Rows from a 3D scene dataset
···
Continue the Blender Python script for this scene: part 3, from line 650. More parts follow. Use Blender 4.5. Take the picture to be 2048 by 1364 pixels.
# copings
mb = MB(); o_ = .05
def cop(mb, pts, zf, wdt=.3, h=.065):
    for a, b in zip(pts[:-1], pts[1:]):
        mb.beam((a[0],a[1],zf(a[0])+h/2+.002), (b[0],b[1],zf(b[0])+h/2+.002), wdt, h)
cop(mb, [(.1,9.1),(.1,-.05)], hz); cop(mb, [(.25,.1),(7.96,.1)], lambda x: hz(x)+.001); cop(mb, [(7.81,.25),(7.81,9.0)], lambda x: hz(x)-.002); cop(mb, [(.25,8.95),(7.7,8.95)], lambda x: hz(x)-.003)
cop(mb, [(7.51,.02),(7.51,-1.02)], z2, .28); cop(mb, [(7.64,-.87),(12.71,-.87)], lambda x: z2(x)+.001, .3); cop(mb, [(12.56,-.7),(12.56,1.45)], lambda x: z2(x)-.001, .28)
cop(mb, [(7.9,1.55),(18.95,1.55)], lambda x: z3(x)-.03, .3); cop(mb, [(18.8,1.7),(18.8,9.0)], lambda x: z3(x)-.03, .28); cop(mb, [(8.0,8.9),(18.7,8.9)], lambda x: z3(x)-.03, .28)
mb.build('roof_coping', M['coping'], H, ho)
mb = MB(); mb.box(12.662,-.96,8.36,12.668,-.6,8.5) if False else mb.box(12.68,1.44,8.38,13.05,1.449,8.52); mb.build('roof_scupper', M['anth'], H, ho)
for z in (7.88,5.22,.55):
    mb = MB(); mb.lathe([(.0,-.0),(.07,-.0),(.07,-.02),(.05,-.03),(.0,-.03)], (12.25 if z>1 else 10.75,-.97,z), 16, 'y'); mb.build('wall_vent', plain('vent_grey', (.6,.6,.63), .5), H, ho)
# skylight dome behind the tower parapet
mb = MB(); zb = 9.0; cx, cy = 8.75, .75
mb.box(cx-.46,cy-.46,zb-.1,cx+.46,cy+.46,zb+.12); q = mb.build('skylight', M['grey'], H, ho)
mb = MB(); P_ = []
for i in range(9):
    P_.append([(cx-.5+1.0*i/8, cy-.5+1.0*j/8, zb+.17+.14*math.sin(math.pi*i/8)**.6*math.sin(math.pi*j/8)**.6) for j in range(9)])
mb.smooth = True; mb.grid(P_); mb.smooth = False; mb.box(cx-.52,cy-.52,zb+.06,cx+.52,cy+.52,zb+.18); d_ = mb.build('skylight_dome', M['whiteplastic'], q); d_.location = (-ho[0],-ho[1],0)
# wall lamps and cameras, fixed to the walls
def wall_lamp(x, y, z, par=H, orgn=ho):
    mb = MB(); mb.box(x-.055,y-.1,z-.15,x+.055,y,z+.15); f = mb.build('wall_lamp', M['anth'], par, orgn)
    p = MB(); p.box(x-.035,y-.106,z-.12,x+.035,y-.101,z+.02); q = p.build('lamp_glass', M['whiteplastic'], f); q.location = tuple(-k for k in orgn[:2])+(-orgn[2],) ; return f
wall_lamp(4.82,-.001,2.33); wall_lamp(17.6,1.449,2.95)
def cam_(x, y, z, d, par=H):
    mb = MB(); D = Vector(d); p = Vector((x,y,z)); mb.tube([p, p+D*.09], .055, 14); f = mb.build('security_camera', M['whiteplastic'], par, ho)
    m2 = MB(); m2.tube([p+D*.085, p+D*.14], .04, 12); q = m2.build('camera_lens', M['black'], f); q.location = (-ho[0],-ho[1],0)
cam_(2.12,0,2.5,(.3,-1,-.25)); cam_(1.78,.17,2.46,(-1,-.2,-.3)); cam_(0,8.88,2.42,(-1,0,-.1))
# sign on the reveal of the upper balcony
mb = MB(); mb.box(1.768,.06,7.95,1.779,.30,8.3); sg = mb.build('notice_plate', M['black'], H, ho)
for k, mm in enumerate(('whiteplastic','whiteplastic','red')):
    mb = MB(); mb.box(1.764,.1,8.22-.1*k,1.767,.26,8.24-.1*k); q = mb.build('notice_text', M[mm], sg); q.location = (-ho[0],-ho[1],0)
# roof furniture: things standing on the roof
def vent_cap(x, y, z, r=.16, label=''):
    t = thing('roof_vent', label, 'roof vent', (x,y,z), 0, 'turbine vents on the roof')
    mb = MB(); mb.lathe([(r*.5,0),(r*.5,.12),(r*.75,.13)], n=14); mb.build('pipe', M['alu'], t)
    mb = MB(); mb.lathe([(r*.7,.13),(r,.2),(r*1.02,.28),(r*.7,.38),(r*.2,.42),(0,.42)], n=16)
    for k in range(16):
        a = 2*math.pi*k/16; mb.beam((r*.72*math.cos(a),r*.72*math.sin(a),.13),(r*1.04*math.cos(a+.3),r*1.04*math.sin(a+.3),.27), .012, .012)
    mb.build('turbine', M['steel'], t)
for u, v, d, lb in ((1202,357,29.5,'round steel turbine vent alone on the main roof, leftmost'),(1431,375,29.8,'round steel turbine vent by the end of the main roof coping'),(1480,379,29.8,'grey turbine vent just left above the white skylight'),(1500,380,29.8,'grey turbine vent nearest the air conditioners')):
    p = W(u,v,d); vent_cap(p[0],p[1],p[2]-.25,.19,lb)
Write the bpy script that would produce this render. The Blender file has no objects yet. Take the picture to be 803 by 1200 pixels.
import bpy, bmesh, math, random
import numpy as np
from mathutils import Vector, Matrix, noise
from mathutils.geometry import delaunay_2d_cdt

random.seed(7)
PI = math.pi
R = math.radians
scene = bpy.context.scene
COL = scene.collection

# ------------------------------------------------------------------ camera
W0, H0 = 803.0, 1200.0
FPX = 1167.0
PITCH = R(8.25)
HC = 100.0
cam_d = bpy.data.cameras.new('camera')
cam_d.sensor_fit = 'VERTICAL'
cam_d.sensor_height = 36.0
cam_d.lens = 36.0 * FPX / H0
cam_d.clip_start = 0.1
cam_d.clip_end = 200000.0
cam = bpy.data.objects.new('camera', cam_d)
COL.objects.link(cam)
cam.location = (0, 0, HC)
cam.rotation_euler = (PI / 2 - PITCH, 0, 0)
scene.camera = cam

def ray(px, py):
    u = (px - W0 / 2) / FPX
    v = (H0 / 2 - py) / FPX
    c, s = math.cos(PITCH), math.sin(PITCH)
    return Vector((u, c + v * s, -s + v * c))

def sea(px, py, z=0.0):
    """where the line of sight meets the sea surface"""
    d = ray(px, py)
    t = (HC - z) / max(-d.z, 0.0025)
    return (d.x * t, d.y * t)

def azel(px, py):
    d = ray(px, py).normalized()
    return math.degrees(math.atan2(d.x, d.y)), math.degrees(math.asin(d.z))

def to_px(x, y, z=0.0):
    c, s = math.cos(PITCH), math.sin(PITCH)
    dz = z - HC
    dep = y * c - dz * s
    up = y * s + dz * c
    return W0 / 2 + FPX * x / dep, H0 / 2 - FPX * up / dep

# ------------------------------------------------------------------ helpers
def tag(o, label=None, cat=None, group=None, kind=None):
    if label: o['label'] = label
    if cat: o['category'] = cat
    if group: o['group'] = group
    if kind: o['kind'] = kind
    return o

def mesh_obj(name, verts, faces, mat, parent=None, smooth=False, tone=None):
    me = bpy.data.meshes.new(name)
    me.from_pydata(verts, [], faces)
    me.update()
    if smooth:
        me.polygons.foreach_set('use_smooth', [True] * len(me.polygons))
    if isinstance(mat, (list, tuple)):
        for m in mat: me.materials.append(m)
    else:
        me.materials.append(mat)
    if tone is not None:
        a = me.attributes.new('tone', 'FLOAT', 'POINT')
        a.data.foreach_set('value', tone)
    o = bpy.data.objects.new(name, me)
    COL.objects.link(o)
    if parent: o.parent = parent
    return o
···
In the material above, locate the line containing "Write the bpy" and the line containing "COL = scene.collection". Transcribe exactly those two lines and every line between them, and nothing more.

Write the bpy script that would produce this render. The Blender file has no objects yet. Take the picture to be 803 by 1200 pixels.
import bpy, bmesh, math, random
import numpy as np
from mathutils import Vector, Matrix, noise
from mathutils.geometry import delaunay_2d_cdt

random.seed(7)
PI = math.pi
R = math.radians
scene = bpy.context.scene
COL = scene.collection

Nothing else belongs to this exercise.